Wednesday, August 17, 2016

A little book

I belong to an art book club that hardly ever reads books.  We used to, hence the name, but stopped some time ago and now we do "whatever" according to each month's theme or subject.  Some people might report on what they or other artists have done on that subject or bring in relevant books, others might put together slide shows or photo suites on the subject, still others might make a piece of original art.

If you choose that last response, of course, it usually turns into a big project -- often a bigger one than you had intended at the start.  And that's what happened to me over the last month.

Our theme was "early and late" -- ambiguous, yes, but that sometimes makes for the most interesting discussions.  I stewed for a while over what to do, but then came up with the idea to look for the words "early" and "late" in the newspaper, cut them out, and do some kind of compilation.  I did that for two weeks or so, and then it was time to start actually compiling.

Last week I claimed the kitchen table for my workplace, and spread out, cutting the words more neatly out of the clippings and sorting them into theme piles, such as minutes (a few minutes later, ten minutes earlier, twenty minutes later...) and centuries (the late 18th century, the early 20th century). That took two days.  Then started pasting them into a little accordion book.  Fortunately the design of the book was such that it was easy to add four new pages at the end if I decided I wasn't finished yet.  This occurred several times.

An  experiment: go to your newspaper and find a single word or perhaps a two-word phrase that you want to put into a little book.  Cut it out -- pretty little, isn't it?  Did you find it hard to even hold onto the paper when you got to the last cut?  Did you drop the little piece after that last cut?  Can you find it again?

Now paste it into your little book.  Still pretty little, isn't it, and now it's covered with glue!  How are you even going to peel it up off the scrap paper?  How are you going to position it perfectly in your little book?  (Answer: needle-nose tweezers.)  Wash your hands frequently, because they're getting all black with ink and sticky with glue.  All this is time-consuming.

If you love fiddly little projects like this, as I do, you will find yourself slipping into a zen state, happily cutting and sorting and pasting as the hours and days tick by.  I found myself contemplating the subtle differences in meaning between "late in 2014" and "in late 2014," between "fifty years earlier" and "fifty years ago," between "her latest husband" and "her late husband."

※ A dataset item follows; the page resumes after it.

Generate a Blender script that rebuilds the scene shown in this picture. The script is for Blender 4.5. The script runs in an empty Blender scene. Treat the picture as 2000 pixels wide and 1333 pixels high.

Many of the pages resembled poetry, such as this one:

    Waiting until later
    delayed until later
    And later,

    later than usual

    A moment later
    moments later,
    Seconds later,                   even hours later,
    Minutes later,                   several hours later, 

    days later                          Years later,
    Weeks later,
    Months later,                    Some years later,
    So many years later,       Later in life,

    Decades later,

                                             at a later date.

All told, it took a week of working time to get the book finished.  And then, a couple of hours later, I found a phrase in the newspaper that I just had to cut out and put in the book... and then the next morning, two more....

The whole book has 29 pages.  Here's a look at some of them:

It's going to take me a while before I can read a newspaper without those words leaping out at me.


  1. As a former artist book maker, and a person obsessed with Time, I. Love. This. Thanks so much for sharing.

  2. Ditto Molly's comment. It's wonderful.
    Vancouver Barbara

  3. How interesting!!! Thanks for the share!

  4. Here's the former linguist aksing: did you recognize any special combinations with verbs that kept occurring over and over again? Did you know that 'time' is the most frequently used noun in English (at least it was in my corpus 15 years ago...)

    1. not particularly any patterns with verbs. there were some locutions that occurred over and over -- "early on" showed up a lot more than I would have expected (I thought that was a casual/slang usage but apparently not).

      and no, I didn't know "time" was that frequent!

  5. This is a really interesting project. I was thinking there would be something at the end of these, like maybe something about now, like "now here we are."

    1. nope -- the last page had a clock and said

      early onset
      late onset
      "early onset"
      "late onset"

  6. Wow. That's a killer last page. An amazing undertaking. Seems very Gertrude Steinish in the approach to language. Will you bring it to a LAFTA meeting. I would love to see it.

    1. sure -- how about this very evening??

  7. Wow, how very impressive and inspired. The execution is also awesome. For me it would have been a killer - far too fiddly - but this makes it all the more admirable. Love the poetic and stoic impression the pages you have shown us provide.

  8. I wanted to start "wow" but I see that was taken. I am so inspired by this idea. Might do something of this type with holiday brochures and then......

  9. Great concept and execution--I may have to take this one, and run with it. I'll let you know what I come up with. Thanks for the inspiration!

  10. Love the way the phrases make poems. And how the many pages "just sort of happened". I am fighting hard against the idea of stealing this idea. "Imitation is the sincerest form of flattery", wot?